President Joe Biden signed a weak executive order on Tuesday to address the border crisis he caused that has resulted in millions of illegal aliens overrunning the border over the last three and a half years.
Biden signed an executive order that will “temporarily shut down asylum requests once the average number of daily encounters tops 2,500 between official ports of entry,” NBC News reported.
Former Obama Homeland Security Secretary Jeh Johnson previously said that 1,000 apprehensions at the border in a day was a “bad number” that “overwhelms the system.”
A former U.S. law enforcement official told The Daily Wire that the executive order was designed to do little more than generate headlines and that Mexican drug cartels would simply send the migrants they are smuggling into the country to official ports of entry to turn themselves in.
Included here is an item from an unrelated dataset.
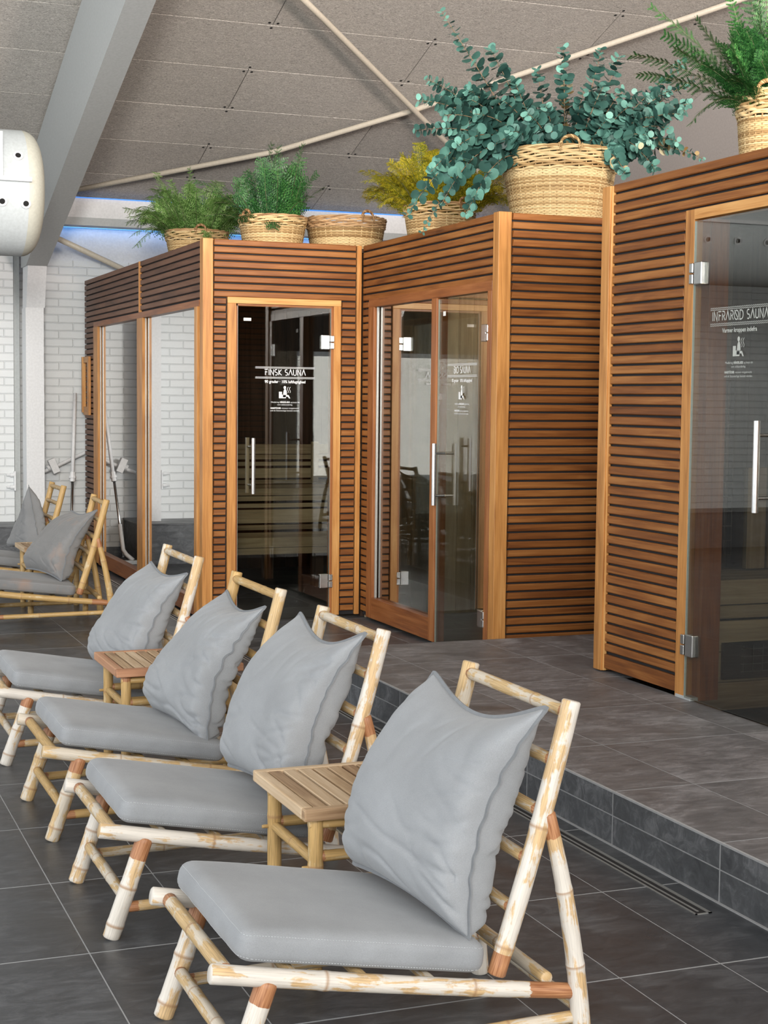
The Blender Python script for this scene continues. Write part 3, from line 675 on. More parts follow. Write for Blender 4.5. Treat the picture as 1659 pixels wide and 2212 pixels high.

The administration released a fact sheet that claimed that illegal aliens who entered the U.S. would be barred from receiving asylum. However, the fact sheet said that “these actions are not permanent.”
The executive order comes after Biden has repeatedly claimed that he could not do anything to address the border crisis that he caused, which has approximately 10 million illegal aliens flooding into the U.S.
“It’s window dressing. Everybody knows it,” said Speaker Mike Johnson (R-LA). “If he was concerned about the border, he would have done this a long time ago.”
BIDEN (126 days go): "I've done all I can do" on border security.
BIDEN (today): Executive order making invasion-level illegal immigration permanent.pic.twitter.com/90WxuOBuLy
— RNC Research (@RNCResearch) June 4, 2024
The White House claimed that Biden has been tough on the border and suggested that he has stopped the flow of fentanyl into the U.S., even though overdose deaths continue to rise from the illicit drug.
The administration also claimed that Biden reached a “historic bipartisan agreement with Senate Democrats and Republicans to deliver the most consequential reforms of America’s immigration laws in decades” — even though Republicans overwhelmingly did not support the law because they argued that it legalized illegal immigration.